WRITTEN REQUEST: The lines to extract run from the first line of the material below to the line containing "obj('gasket', gk, M_gasket, wf)", both included; leave the pictures behind.

:: MATERIAL PROVIDED

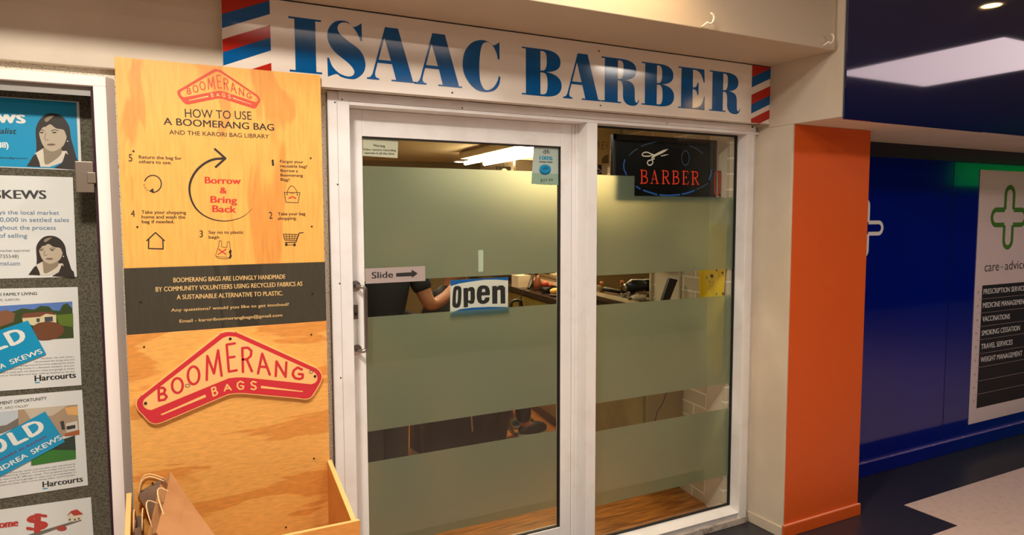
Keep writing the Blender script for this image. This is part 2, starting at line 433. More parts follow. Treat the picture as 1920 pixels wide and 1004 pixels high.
# ------------------------------------------------------------------ shopfront frame
F = M_alu
wf = thing('window_1', (1.65, 0, 0), 'white aluminium shopfront with the fixed frosted pane', 'window'); wf['kind'] = 'structure'
obj('jamb', MB().box(.559, .638, -.012, .10, .0, 2.055), F, wf, bevel=.002)
obj('groove_shade', MB().box(.592, .594, -.0125, -.011, .0, 2.022), mat('frame_shadow_line', (190, 178, 172), .5), wf)  # shade of the groove painted as a thin darker strip
hm = MB().box(.638, XR-.002, -.012, .10, 2.010, 2.024); hm.box(.597, XR-.03, -.016, .10, 2.0245, 2.056)
obj('head', hm, F, wf, bevel=.0015)
obj('mullion', MB().box(1.677, 1.729, -.012, .085, .0, 2.010), F, wf, bevel=.002)
gm = MB(); gm.box(1.648, 1.677, .068, .10, .0, 2.01); gm.box(1.664, 1.677, .060, .068, 0, 2.01)
obj('door_channel', gm, F, wf, bevel=.0015)
obj('jamb', MB().box(2.628, 2.680, -.012, .085, .0, 2.010), F, wf, bevel=.002)
obj('jamb', MB().box(2.680, XR-.001, .004, .085, .0, 2.045), F, wf, bevel=.002)
sm_ = MB().hexa([(1.729, 0, .03), (2.628, 0, .03), (2.628, .075, .03), (1.729, .075, .03)], [(1.729, -.012, .064), (2.628, -.012, .064), (2.628, .062, .082), (1.729, .062, .082)])
obj('sill', sm_, F, wf)
obj('sill_base', MB().box(1.677, 2.69, -.016, .09, 0, .034), mat('dirty_white_sill', (190, 176, 164), .6, mottle=(25, (120, 108, 98), .5, .7)), wf, bevel=.003)
gk = MB()
for (a, b_, c_, d_) in ((1.729, 1.735, .082, 2.01), (2.620, 2.628, .082, 2.01)): gk.box(a, b_, .052, .066, c_, d_)
gk.box(1.735, 2.62, .052, .066, 2.002, 2.0099); gk.box(1.735, 2.62, .052, .066, .0825, .088)
obj('gasket', gk, M_gasket, wf)

def glass(name, tint=(1, 1, 1), ior=1.5):
    m = bpy.data.materials.new(name); m.use_nodes = True; nt = m.node_tree; nt.nodes.clear()
    o = nt.nodes.new('ShaderNodeOutputMaterial'); mx = nt.nodes.new('ShaderNodeMixShader'); fr = nt.nodes.new('ShaderNodeFresnel')
    ge = nt.nodes.new('ShaderNodeNewGeometry'); mr = nt.nodes.new('ShaderNodeMapRange'); mr.inputs['To Min'].default_value = ior; mr.inputs['To Max'].default_value = 1/ior
    nt.links.new(ge.outputs['Backfacing'], mr.inputs['Value']); nt.links.new(mr.outputs['Result'], fr.inputs['IOR'])   # same reflectance from both sides of the thin pane
    tr = nt.nodes.new('ShaderNodeBsdfTransparent'); tr.inputs[0].default_value = (*tint, 1); gl = nt.nodes.new('ShaderNodeBsdfGlossy'); gl.inputs['Roughness'].default_value = .02
    nt.links.new(fr.outputs[0], mx.inputs[0]); nt.links.new(tr.outputs[0], mx.inputs[1]); nt.links.new(gl.outputs[0], mx.inputs[2]); nt.links.new(mx.outputs[0], o.inputs[0])
    return m
M_glass = glass('clear_window_glass', (.92, .95, .92), 1.62)
def frost(name, col, trans, rough=.62):
    m = bpy.data.materials.new(name); m.use_nodes = True; nt = m.node_tree; nt.nodes.clear()
    o = nt.nodes.new('ShaderNodeOutputMaterial')
    df = nt.nodes.new('ShaderNodeBsdfDiffuse'); df.inputs[0].default_value = rgb(*col)
    tl = nt.nodes.new('ShaderNodeBsdfTranslucent'); tl.inputs[0].default_value = rgb(*trans)
    rf = nt.nodes.new('ShaderNodeBsdfRefraction'); rf.inputs['Color'].default_value = rgb(*trans); rf.inputs['Roughness'].default_value = rough; rf.inputs['IOR'].default_value = 1.4
    a = nt.nodes.new('ShaderNodeMixShader'); a.inputs[0].default_value = .72
    nt.links.new(tl.outputs[0], a.inputs[1]); nt.links.new(rf.outputs[0], a.inputs[2])
    c = nt.nodes.new('ShaderNodeMixShader'); c.inputs[0].default_value = .70
    nt.links.new(df.outputs[0], c.inputs[1]); nt.links.new(a.outputs[0], c.inputs[2])
    nt.links.new(c.outputs[0], o.inputs[0])
    return m
M_film = frost('frosted_window_film', (124, 150, 130), (220, 228, 200))
def flat(x0, x1, z0, z1, y): return MB().add([(x0, y, z0), (x1, y, z0), (x1, y, z1), (x0, y, z1)], [(0, 1, 2, 3)])
WY, DY = .058, .078
pane = obj('pane', flat(1.735, 2.62, .088, 2.002, WY), M_glass, wf, recalc=False)
a1 = PY(1116, 328, WY).z; a2 = PY(1190, 368, WY)
fz = [(a1, PY(1115.7, 517.5, WY).z), (PY(1115.7, 573, WY).z, PY(1113.9, 758, WY).z), (PY(1113.9, 810.6, WY).z, PY(1115, 951, WY).z)]
f1 = MB(); yy = WY+.002
f1.add([(1.735, yy, fz[0][1]), (2.62, yy, fz[0][1]), (2.62, yy, a2.z), (a2.x, yy, a2.z), (a2.x, yy, fz[0][0]), (1.735, yy, fz[0][0])], [(0, 1, 2, 3, 4, 5)])
obj('frosted_film', f1, M_film, wf, recalc=False)
for z1, z0 in fz[1:]: obj('frosted_film', flat(1.735, 2.62, z0, z1, yy), M_film, wf, recalc=False)
for px_, py_ in ((641, 187), (628, 192), (633, 346), (637, 532), (639, 709), (866, 203), (1250, 232)):
    p = PY(px_, py_, -.013); screw(wf, p.x, -.0121 if p.z < 2.02 else -.0161, p.z, .0028)
for px_, py_ in ((1409, 255), (1403, 551), (1398, 705), (1395, 832), (1394, 936)):
    p = PY(px_, py_, .003); screw(wf, p.x, .0039, p.z, .0028)
# two black holes / cable clips under the sign's right end
obj('cable_hole', MB().lathe((PY(1412, 238, -.02).x, -.0175, PY(1412, 238, -.02).z), [(.0055, 0), (.0055, .004)], 12, 'y'), M_dark, wf)

# ------------------------------------------------------------------ sliding door
dr = thing('door_1', (1.15, .09, 0), 'white framed sliding glass door with frosted bands', 'door'); dr['kind'] = 'structure'
dm = MB(); dm.box(.640, .704, DY-.012, DY+.025, .02, 2.0085); dm.box(1.590, 1.645, DY-.012, DY+.025, .02, 2.0085)
dm.box(.704, 1.590, DY-.012, DY+.025, 1.909, 2.0085); dm.box(.704, 1.590, DY-.012, DY+.025, .02, .180)
obj('leaf_frame', dm, F, dr, bevel=.002)
g2 = MB(); g2.box(1.584, 1.590, DY-.008, DY+.01, .18, 1.909); g2.box(.704, 1.590, DY-.008, DY+.01, 1.903, 1.909); g2.box(.704, 1.59, DY-.006, DY+.01, .18, .185)
obj('gasket', g2, M_gasket, dr)
obj('pane', flat(.704, 1.584, .185, 1.903, DY), M_glass, dr, recalc=False)
dz = [(PY(679, 311, DY).z, PY(690, 528, DY).z), (PY(683, 596, DY).z, PY(690.3, 810.5, DY).z), (PY(692.7, 868, DY).z, PY(817, 1002.8, DY).z)]
for z1, z0 in dz: obj('frosted_film', flat(.705, 1.578, z0, z1, DY+.002), M_film, dr, recalc=False)
hy = DY-.012-.045
ht = PY(667, 537, DY-.02); hb = PY(668, 657, DY-.02)
hx0, hz1, hz0 = ht.x, ht.z, hb.z; hx1 = PY(686, 600, hy).x
arc = lambda cx, cz, a0, a1, r, y: [(cx+r*math.cos(a), y, cz+r*math.sin(a)) for a in [a0+(a1-a0)*i/6 for i in range(7)]]
hp = [(hx0, DY-.013, hz1), (hx0+.004, hy+.015, hz1), (hx0+.012, hy+.003, hz1)]+arc(hx1-.014, hz1-.014, math.pi/2, 0, .014, hy)+arc(hx1-.014, hz0+.014, 0, -math.pi/2, .014, hy)+[(hx0+.012, hy+.003, hz0), (hx0+.004, hy+.015, hz0), (hx0, DY-.013, hz0)]
hd = obj('handle', MB().tube(hp, .0075, 14), M_steel, dr, smooth=True)
for z in (hz1, hz0):
    obj('mounting_plate', MB().lathe((hx0, DY-.0125, z), [(.021, 0), (.021, -.003), (.019, -.005), (.010, -.006)], 24, 'y'), M_steel, hd)
lk = obj('lock', MB().box(PY(661, 570, DY-.013).x, PY(671, 570, DY-.013).x, DY-.015, DY-.012, PY(666, 599, DY-.013).z, PY(666, 572, DY-.013).z), M_steel, dr, bevel=.001)
lp = PY(667, 589, DY-.015); obj('keyhole', MB().lathe((lp.x, DY-.0158, lp.z), [(.006, 0), (.006, -.002)], 14, 'y'), M_screw, lk)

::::

WRITTEN RESPONSE:
Keep writing the Blender script for this image. This is part 2, starting at line 433. More parts follow. Treat the picture as 1920 pixels wide and 1004 pixels high.
# ------------------------------------------------------------------ shopfront frame
F = M_alu
wf = thing('window_1', (1.65, 0, 0), 'white aluminium shopfront with the fixed frosted pane', 'window'); wf['kind'] = 'structure'
obj('jamb', MB().box(.559, .638, -.012, .10, .0, 2.055), F, wf, bevel=.002)
obj('groove_shade', MB().box(.592, .594, -.0125, -.011, .0, 2.022), mat('frame_shadow_line', (190, 178, 172), .5), wf)  # shade of the groove painted as a thin darker strip
hm = MB().box(.638, XR-.002, -.012, .10, 2.010, 2.024); hm.box(.597, XR-.03, -.016, .10, 2.0245, 2.056)
obj('head', hm, F, wf, bevel=.0015)
obj('mullion', MB().box(1.677, 1.729, -.012, .085, .0, 2.010), F, wf, bevel=.002)
gm = MB(); gm.box(1.648, 1.677, .068, .10, .0, 2.01); gm.box(1.664, 1.677, .060, .068, 0, 2.01)
obj('door_channel', gm, F, wf, bevel=.0015)
obj('jamb', MB().box(2.628, 2.680, -.012, .085, .0, 2.010), F, wf, bevel=.002)
obj('jamb', MB().box(2.680, XR-.001, .004, .085, .0, 2.045), F, wf, bevel=.002)
sm_ = MB().hexa([(1.729, 0, .03), (2.628, 0, .03), (2.628, .075, .03), (1.729, .075, .03)], [(1.729, -.012, .064), (2.628, -.012, .064), (2.628, .062, .082), (1.729, .062, .082)])
obj('sill', sm_, F, wf)
obj('sill_base', MB().box(1.677, 2.69, -.016, .09, 0, .034), mat('dirty_white_sill', (190, 176, 164), .6, mottle=(25, (120, 108, 98), .5, .7)), wf, bevel=.003)
gk = MB()
for (a, b_, c_, d_) in ((1.729, 1.735, .082, 2.01), (2.620, 2.628, .082, 2.01)): gk.box(a, b_, .052, .066, c_, d_)
gk.box(1.735, 2.62, .052, .066, 2.002, 2.0099); gk.box(1.735, 2.62, .052, .066, .0825, .088)
obj('gasket', gk, M_gasket, wf)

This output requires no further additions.